International issues
On the basis of existing cooperation agreements or university partnership agreements, Professor Horn promotes international cooperation in teaching and research (student and faculty exchanges, scientific symposia and projects), especially with the Immanuel Kant Baltic Federal University Kaliningrad IKBFU (formerly Königsberg in East Prussia) and the Moscow State Institute of International Relations MGIMO in the Russian Federation as well as with the University of Wuhan and the University of Finance and Economics of Nanjing in the People’s Republic of China.
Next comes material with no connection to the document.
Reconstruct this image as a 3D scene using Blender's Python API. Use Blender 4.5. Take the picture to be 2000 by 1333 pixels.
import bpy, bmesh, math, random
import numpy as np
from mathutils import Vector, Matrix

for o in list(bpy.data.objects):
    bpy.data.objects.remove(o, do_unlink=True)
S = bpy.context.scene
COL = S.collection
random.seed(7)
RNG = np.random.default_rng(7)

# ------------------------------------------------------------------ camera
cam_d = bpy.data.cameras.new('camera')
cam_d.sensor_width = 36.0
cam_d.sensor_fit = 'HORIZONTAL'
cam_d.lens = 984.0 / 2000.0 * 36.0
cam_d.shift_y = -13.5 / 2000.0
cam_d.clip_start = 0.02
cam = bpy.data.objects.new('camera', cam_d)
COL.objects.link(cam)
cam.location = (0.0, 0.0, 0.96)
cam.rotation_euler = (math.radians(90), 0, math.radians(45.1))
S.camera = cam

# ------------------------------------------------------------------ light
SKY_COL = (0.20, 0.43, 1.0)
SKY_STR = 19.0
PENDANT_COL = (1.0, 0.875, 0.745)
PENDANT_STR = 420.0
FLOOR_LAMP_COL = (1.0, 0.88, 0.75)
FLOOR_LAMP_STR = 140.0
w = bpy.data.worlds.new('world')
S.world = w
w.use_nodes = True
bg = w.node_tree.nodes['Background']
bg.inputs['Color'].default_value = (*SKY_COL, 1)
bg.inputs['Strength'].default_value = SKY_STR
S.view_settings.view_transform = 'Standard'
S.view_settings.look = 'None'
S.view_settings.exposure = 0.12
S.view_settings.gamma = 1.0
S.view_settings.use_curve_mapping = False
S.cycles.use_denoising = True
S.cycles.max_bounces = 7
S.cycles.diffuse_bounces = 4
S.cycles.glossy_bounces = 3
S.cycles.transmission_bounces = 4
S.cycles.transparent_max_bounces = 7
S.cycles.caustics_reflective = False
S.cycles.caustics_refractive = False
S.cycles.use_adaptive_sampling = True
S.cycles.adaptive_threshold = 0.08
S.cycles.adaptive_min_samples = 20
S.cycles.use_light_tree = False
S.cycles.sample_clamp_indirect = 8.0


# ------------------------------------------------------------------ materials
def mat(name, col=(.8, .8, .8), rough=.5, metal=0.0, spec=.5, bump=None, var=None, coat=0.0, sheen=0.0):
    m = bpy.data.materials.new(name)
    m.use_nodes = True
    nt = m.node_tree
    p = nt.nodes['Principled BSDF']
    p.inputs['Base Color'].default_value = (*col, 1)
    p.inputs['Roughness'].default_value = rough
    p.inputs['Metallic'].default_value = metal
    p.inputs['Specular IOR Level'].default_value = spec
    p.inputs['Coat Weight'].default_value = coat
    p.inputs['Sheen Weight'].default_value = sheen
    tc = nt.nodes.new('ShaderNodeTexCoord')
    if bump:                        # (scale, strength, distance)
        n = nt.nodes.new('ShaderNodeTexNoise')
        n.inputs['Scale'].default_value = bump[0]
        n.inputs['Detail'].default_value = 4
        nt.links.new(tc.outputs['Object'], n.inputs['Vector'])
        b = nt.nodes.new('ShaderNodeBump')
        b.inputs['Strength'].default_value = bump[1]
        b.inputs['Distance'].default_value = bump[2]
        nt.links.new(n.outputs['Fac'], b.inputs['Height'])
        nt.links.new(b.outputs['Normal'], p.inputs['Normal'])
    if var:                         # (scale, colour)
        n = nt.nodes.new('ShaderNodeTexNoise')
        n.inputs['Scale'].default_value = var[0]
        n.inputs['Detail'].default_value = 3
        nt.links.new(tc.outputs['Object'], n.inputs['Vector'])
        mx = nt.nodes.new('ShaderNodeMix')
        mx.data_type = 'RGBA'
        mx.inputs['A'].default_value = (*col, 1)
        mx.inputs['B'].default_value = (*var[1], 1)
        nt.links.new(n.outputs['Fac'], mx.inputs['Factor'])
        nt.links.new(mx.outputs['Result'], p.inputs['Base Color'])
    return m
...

The university partnership with IKBFU Kaliningrad, which has been in place for more than two decades, includes: the organization and scholarly management of comparative law seminars and a biennial, three-week summer university program in European and international Law, funded by the DAAD and the Petersburg Dialogue; the supervision and third-party funding of semesters abroad, Master’s studies, and library research stays by Kaliningrad post-graduates and lecturers at Philipps-Universität Marburg; the conception and expansion of the study module “Russian and Eurasian Legal Studies – REALs” for foreigners at the Law Institute of the IKBFU; as well as – in cooperation with the Jean Monnet Institute at the MGIMO University in Moscow – participation in the bilateral establishment of an international law-oriented Kantiana Law Academy at IKBFU Kaliningrad.